On Ex Opere Operato and Shining Shoes


This morning I shined my shoes before church. Well, techinically I used the cheater’s shoe shine, but that’s not the point. The point is that I shined my shoes.

This may sound like a little event. But pastors are creatures of habit, as we all are. I have dreaded wearing my collar for a while, but slowly and surely, my pastoral habits are coming back.

What does this have to do with ex opere operato? Well, in reference to the Sacraments, this is a terms that Lutherans typically use to deride those silly Roman Catholics who believe that simply participating in the Sacraments, apart from faith, that a good work has been performed and this you gain points for heaven. (Okay, a slightly sarcastic and overly generalistic view. Run with me here, okay?)

Now the Office of the Holy Ministry has a sense of ex opere operato behind it. We confess that the Sacraments of a Lutheran pastor are effective, entirely apart from the faith in his heart. I remember (but can’t hunt down) the quotation where Luther says that he would receive the Sacrament from the devil himself if he were properly called to do so.

Now this is important, friends. This means that whether I’m depressed or anxious, have some neurosis, or a host of other physical, emotional, and even spiritual ailments, that God is still at work through me, preaching His Word and administering His Holy Body and Blood.

The comfort in this is simple. God is at work in you, pastors, and indeed in everyone according to their vocation. Whether they feel like it or not. Whether they even like it or not.

WHEW!

This is huge, my friends. It gives me the freedom to not be afraid I’m a failure. God is at work. And when I can’t preach and administer the Sacraments, God is still at work. It’s His Ministry, not mine. His Words, not mine. His Water, not mine. His Body and Blood, not mine. His Holy Absolution, not mine. He will alwas care for his people. Where I have sinned, I am forgiven. But it is not a sin to be sick. It’s a result of sin.

And the God who makes all things new will see me (and you) through your travails. So I shined my shoes today. Who knows what God will bring next week?

-DarkMyRoad

7 thoughts on “On Ex Opere Operato and Shining Shoes”

  1. I must confess my sins. You see, when I was at seminary, Dale Meyer was the resident fieldwork supervisor, and he lectured us on the importance of the little stuff like polishing your shoes. I’ve never heeded them sense, stubborn fool that I am. Well, okay, if they look positively terrible, I will use the cheat stuff and swipe them too, but not to Dale’s satisfaction, I’m sure. : )

    Great thoughts, and very comforting. Thanks for sharing them.

    About ex opere, a friend once suggested to me that the simplest idea of ex opere as it is condemned in the Confession is that the Sacraments work without being received. Thus, the sacrifice of the mass for the dead or for certain intentions is in view.
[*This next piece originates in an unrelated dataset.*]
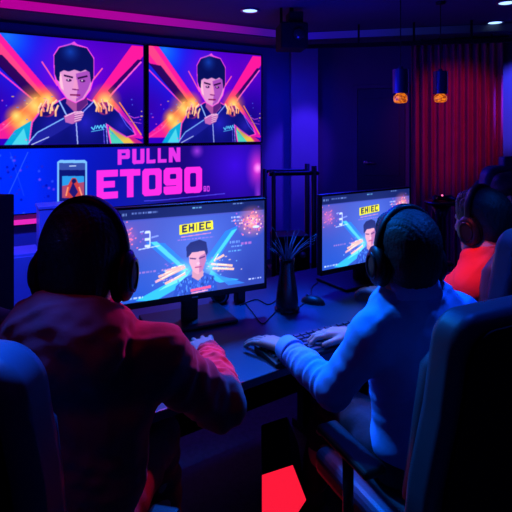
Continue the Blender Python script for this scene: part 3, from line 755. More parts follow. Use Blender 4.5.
# ------------------------------------------------------------------ gaming chairs
def chair(label, loc, rz, lift=0.0, bot=.25, mid=.245, top=.225, ztop=1.09, headrest=False):
    t = thing('gaming_chair', label, 'chair', (*loc, 0), rz, None)
    zt = ztop
    def yb(z): return -.20-(z-.5)*.12
    # outline of the backrest (half widths by height), rounded upper corners
    outl = [(bot*.86, .47), (bot, .56), (bot, .68), (mid, .86), (mid-.002, zt-.2), (top+.004, zt-.10)]+[(top+.002-.07+.07*math.cos(a_), zt-.07+.07*math.sin(a_)) for a_ in np.linspace(0, PI/2, 9)]
    def slab(y_front, y_back, inset, m, name, bev, par, th_edge=0):
        bm = B(); pts = [(hw-inset, z if z < zt-.071 else z-inset) for hw, z in outl]; pts[0] = (pts[0][0], pts[0][1]+inset)
        full = [(-x, z) for x, z in pts]+[(x, z) for x, z in pts[::-1]]
        f = [bm.verts.new((x, yb(z)+y_front, z)) for x, z in full]; b = [bm.verts.new((x, yb(z)+y_back, z)) for x, z in full]
        bm.faces.new(f); bm.faces.new(b[::-1]); n = len(full)
        for i in range(n): bm.faces.new([f[i], f[(i+1) % n], b[(i+1) % n], b[i]])
        o = obj(name, bm, m, par, bevel=bev, seg=5, smooth=True); o.modifiers['bevel'].harden_normals = True; o.modifiers['bevel'].angle_limit = .6; return o
    back = slab(.045, -.045, 0, M['leather'], 'backrest', .028, t)
    slab(-.0455, -.056, .035, M['leather_black'], 'back_panel', .006, back)
    for s in (-1, 1):
        bm = B(); pts = [(s*.17, .56), (s*.215, .6), (s*.205, .85), (s*.2, zt-.16), (s*.165, zt-.1)]
        tube(bm, [(x, yb(z)+.055, z) for x, z in pts], [.02, .034, .03, .03, .015], 12); obj('bolster', bm, M['leather'], back, smooth=True)
    if headrest:
        bm = B(); box(bm, -.07, .09, yb(zt)-.03, yb(zt)+.03, zt-.02, zt+.055); obj('headrest', bm, M['leather'], t, bevel=.015, seg=3)
    zs = .40+lift
    bm = B(); box(bm, -.25, .25, -.19, .27, zs, zs+.085); obj('seat', bm, M['leather'], t, bevel=.03, seg=4)
    bm = B(); box(bm, -.16, .16, -.15, .15, zs-.03, zs); box(bm, -.04, .04, -.26, -.15, zs-.025, zs-.005); box(bm, -.04, .04, -.275, -.252, zs-.025, .56); obj('seat_plate', bm, M['metal'], t)
    bm = B(); tube(bm, [(0, 0, .09), (0, 0, zs-.03)], .024, 16); obj('gas_lift', bm, M['steel'], t, smooth=True)
    for s in (-1, 1):
        bm = B(); tube(bm, [(s*.16, .02, zs-.015), (s*.285, .02, zs-.01), (s*.29, .02, zs+.03), (s*.29, .02, .625)], .015, 12); a = obj('armrest', bm, M['metal'], t, smooth=True)
        bm = B(); box(bm, s*.29-.035, s*.29+.035, -.10, .13, .626, .65); obj('arm_pad', bm, M['black'], a, bevel=.01, seg=3)
    bm = B(); lathe(bm, [(0, .06), (.045, .06), (.045, .1), (0, .1)], n=24)
    for k in range(5):
        an = k*2*PI/5+.3; tube(bm, [(0, 0, .085), (.16*math.cos(an), .16*math.sin(an), .08), (.3*math.cos(an), .3*math.sin(an), .066)], [.024, .02, .015], 8)
    bs = obj('star_base', bm, M['black'], t, smooth=True)
    for k in range(5):
        an = k*2*PI/5+.3; bm = B()
        lathe(bm, [(0, -.02), (.028, -.02), (.028, .02), (0, .02)], n=20, mtx=Matrix.Translation((.3*math.cos(an), .3*math.sin(an), .0285)) @ Matrix.Rotation(an, 4, 'Z') @ Matrix.Rotation(PI/2, 4, 'X'))
        obj('caster', bm, M['black'], bs)
    return t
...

An interesting view that I’ve thought about for a while, but really haven’t checked out.

  2. I must confess my sins. You see, when I was at seminary, Dale Meyer was the resident fieldwork supervisor, and he lectured us on the importance of the little stuff like polishing your shoes. I’ve never heeded them sense, stubborn fool that I am. Well, okay, if they look positively terrible, I will use the cheat stuff and swipe them too, but not to Dale’s satisfaction, I’m sure. : )

    Great thoughts, and very comforting. Thanks for sharing them.

    About ex opere, a friend once suggested to me that the simplest idea of ex opere as it is condemned in the Confession is that the Sacraments work without being received. Thus, the sacrifice of the mass for the dead or for certain intentions is in view. An interesting view that I’ve thought about for a while, but really haven’t checked out.

  3. For our faith and the sacrament must not be based on the person, whether he is godly or evil, consecrated or unconsecrated, called or an impostor, whether he is the devil or his mother, but upon Christ, upon his word, upon his office, upon his command and ordinance; where these are in force, there everything will be carried out properly, no matter who or what the person might happen to be. (Luther’s works, vol. 38: page 200)

    And, even if his shoes are not shined.

    :=)

  4. For our faith and the sacrament must not be based on the person, whether he is godly or evil, consecrated or unconsecrated, called or an impostor, whether he is the devil or his mother, but upon Christ, upon his word, upon his office, upon his command and ordinance; where these are in force, there everything will be carried out properly, no matter who or what the person might happen to be. (Luther’s works, vol. 38: page 200)

    And, even if his shoes are not shined.

    :=)

  5. This is truly good news. Every step is important. Congratulations.

    As to ex opere Pr. Weedon is right on the money. What renounce is the idea that the Sacraments are effective and God-pleasing in a vacuum, this also gets into the who intended use thing.

  6. This is truly good news. Every step is important. Congratulations.

    As to ex opere Pr. Weedon is right on the money. What renounce is the idea that the Sacraments are effective and God-pleasing in a vacuum, this also gets into the who intended use thing.